Mirada retrospectivamente, su obra cinematográfica es un largo viaje que parte de la memoria más recóndita desde la llegada del hombre europeo a las tierras americanas, pasa por los encuentros y desencuentros entre lo aborigen y lo europeo en la era colonial, se le ve más tarde con los personajes clave –Bolívar, Miranda, Manuela Sáenz– de nuestra constitución como república independiente, hasta acercarse a nuestra modernidad periférica a través de dos emblemas. El del artista anacoreta, Reverón, que nos hace reencontrarnos con la visual de nuestra luminosa condición tropical. Y el del ídolo de masas con final trágico, Felipe Pirela, en El malquerido, la más convencional y taquillera de sus películas donde demostró que, si quería, podía pintar como Arturo Michelena aunque siempre prefirió hacerlo a la manera de los ilustradores viajeros del siglo XVII.

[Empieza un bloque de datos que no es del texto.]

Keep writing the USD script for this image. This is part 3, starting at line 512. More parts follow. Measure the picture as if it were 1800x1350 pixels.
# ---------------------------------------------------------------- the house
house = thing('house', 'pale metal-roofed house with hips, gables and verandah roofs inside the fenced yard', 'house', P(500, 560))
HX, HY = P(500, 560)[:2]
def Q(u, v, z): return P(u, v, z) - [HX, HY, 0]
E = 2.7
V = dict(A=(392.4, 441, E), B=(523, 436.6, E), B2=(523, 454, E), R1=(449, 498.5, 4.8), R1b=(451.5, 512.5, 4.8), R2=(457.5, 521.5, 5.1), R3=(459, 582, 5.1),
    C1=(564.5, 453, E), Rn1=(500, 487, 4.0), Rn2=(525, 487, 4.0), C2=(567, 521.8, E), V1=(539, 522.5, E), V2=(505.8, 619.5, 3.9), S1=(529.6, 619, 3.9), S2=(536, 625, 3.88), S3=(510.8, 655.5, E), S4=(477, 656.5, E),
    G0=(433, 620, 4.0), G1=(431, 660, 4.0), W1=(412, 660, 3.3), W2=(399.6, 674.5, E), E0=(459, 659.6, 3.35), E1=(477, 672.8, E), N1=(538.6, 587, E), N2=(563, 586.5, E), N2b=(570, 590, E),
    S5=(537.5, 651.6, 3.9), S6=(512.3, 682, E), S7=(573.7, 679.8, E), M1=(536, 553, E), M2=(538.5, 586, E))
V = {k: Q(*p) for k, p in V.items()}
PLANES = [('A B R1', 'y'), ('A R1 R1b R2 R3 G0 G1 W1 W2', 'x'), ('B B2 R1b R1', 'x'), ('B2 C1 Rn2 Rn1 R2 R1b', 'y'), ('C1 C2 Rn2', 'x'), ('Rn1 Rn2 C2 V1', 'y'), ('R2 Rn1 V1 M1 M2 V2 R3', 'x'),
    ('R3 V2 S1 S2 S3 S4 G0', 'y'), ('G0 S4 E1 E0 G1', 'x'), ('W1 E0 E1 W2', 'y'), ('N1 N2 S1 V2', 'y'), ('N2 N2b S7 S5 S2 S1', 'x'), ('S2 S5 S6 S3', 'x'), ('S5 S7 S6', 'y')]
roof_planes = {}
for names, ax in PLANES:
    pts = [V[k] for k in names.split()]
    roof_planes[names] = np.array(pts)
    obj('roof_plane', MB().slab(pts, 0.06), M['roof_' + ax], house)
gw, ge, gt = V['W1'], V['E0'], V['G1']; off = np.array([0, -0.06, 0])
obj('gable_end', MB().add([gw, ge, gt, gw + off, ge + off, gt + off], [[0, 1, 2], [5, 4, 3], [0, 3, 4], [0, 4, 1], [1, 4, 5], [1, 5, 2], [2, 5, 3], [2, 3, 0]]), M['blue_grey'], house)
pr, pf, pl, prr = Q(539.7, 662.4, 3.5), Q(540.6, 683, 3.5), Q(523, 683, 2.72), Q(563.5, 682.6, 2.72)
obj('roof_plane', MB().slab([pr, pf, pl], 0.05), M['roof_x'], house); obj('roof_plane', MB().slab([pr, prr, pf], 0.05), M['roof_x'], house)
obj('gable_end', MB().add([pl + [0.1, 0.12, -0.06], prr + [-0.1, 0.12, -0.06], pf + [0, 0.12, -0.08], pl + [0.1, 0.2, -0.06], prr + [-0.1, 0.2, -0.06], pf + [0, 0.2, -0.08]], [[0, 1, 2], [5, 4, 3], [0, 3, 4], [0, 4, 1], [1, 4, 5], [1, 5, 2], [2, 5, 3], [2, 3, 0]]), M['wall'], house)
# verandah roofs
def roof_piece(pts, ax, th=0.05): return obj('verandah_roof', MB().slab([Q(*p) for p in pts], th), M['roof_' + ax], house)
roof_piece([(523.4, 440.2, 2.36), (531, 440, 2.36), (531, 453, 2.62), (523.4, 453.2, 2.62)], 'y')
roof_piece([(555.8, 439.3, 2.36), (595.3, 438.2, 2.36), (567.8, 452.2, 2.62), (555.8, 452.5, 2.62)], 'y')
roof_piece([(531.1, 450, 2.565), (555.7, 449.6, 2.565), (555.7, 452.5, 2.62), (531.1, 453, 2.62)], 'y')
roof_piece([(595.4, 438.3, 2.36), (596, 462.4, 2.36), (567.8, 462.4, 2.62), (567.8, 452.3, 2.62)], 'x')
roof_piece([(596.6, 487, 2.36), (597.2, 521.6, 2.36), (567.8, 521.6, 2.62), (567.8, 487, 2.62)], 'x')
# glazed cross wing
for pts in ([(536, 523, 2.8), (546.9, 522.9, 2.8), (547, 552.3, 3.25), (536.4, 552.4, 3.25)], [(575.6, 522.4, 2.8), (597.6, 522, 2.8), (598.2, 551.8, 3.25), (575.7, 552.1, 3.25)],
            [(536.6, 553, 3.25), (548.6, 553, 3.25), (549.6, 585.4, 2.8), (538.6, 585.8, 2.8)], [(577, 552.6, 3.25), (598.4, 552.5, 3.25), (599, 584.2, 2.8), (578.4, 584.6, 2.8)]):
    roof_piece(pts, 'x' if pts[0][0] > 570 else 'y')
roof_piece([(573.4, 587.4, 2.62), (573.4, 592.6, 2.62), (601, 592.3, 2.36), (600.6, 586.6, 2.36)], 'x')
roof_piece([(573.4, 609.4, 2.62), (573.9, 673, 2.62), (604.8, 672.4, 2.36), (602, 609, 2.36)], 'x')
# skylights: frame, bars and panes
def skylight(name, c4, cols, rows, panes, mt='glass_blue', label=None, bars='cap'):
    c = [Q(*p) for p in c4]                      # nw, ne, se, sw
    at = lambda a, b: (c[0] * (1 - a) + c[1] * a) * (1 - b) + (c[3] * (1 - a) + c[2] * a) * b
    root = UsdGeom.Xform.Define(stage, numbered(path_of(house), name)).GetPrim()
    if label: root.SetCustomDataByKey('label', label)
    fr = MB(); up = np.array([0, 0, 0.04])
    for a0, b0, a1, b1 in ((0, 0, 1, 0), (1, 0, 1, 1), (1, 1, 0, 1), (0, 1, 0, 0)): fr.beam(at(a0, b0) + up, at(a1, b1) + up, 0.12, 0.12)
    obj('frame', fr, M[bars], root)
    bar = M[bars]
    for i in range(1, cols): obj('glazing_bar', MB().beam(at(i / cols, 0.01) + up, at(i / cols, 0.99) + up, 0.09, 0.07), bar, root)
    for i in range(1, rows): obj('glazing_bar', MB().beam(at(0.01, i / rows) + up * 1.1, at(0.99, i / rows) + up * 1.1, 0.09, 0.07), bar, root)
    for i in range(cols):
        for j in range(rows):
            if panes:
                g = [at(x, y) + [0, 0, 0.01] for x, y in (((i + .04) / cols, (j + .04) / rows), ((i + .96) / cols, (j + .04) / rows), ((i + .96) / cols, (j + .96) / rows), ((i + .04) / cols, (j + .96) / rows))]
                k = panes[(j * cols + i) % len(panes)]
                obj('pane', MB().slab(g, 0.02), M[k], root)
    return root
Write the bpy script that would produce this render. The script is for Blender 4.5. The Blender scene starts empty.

Es obvio que Diego Rísquez fue, en las décadas de los setenta y los ochenta, cuando nacía la cinematografía nacional, gracias a las políticas culturales de la democracia moribunda, una rara avis. En aquel contexto sus películas tenían un grave déficit de prostitutas, guerrilleros, lucha de clases y barrios de pobres, a cuyas claves nos abrieron las puerta las obras pioneras de Mauricio Wallerstein, Cuando quiero llorar no lloro, y Soy un delincuente de Clemente de la Cerda. Dos grandes que también se fueron.
Pero Diego se mantuvo fiel a sí mismo. Eligió otro camino, excusándose incluso por no hacer denuncia social. Porque, como él mismo lo dijo alguna vez, su búsqueda era de alguna manera atemporal.
Se fue. Cierra una época. Nos deja tristes y desolados. Pero también agradecidos por una obra, rica y extensa. Sui generis. Un esfuerzo de comprensión de nuestro, en el presente adolorido, país no por vía de la razón académica sino de la introspección sensorial.
Adiós Diego, hiciste que nuestras vidas fuesen mejores y nuestro país más transparente
Amigos escriben in memoriam
Un grupo de amigos del cineasta Diego Rísquez escribió una carta en la que despide al director, fallecido el sábado a los 68 años de edad.
“Con Diego Rísquez se va un cineasta, un artista, un amigo. Pero también concluye una época fructífera en creaciones, signada por la libertad, la tolerancia y la diversidad”, indica el texto, publicado completo en la página web de El Nacional, firmado por figuras como Antonio Llerandi, Carlos Azpúrua, Carlos Oteyza, Fabiola Fernández, Francisco Suniaga, Karina Gómez, Katyna Henríquez, Leonardo Padrón, Óscar Lucien y Solveig Hoogesteijn.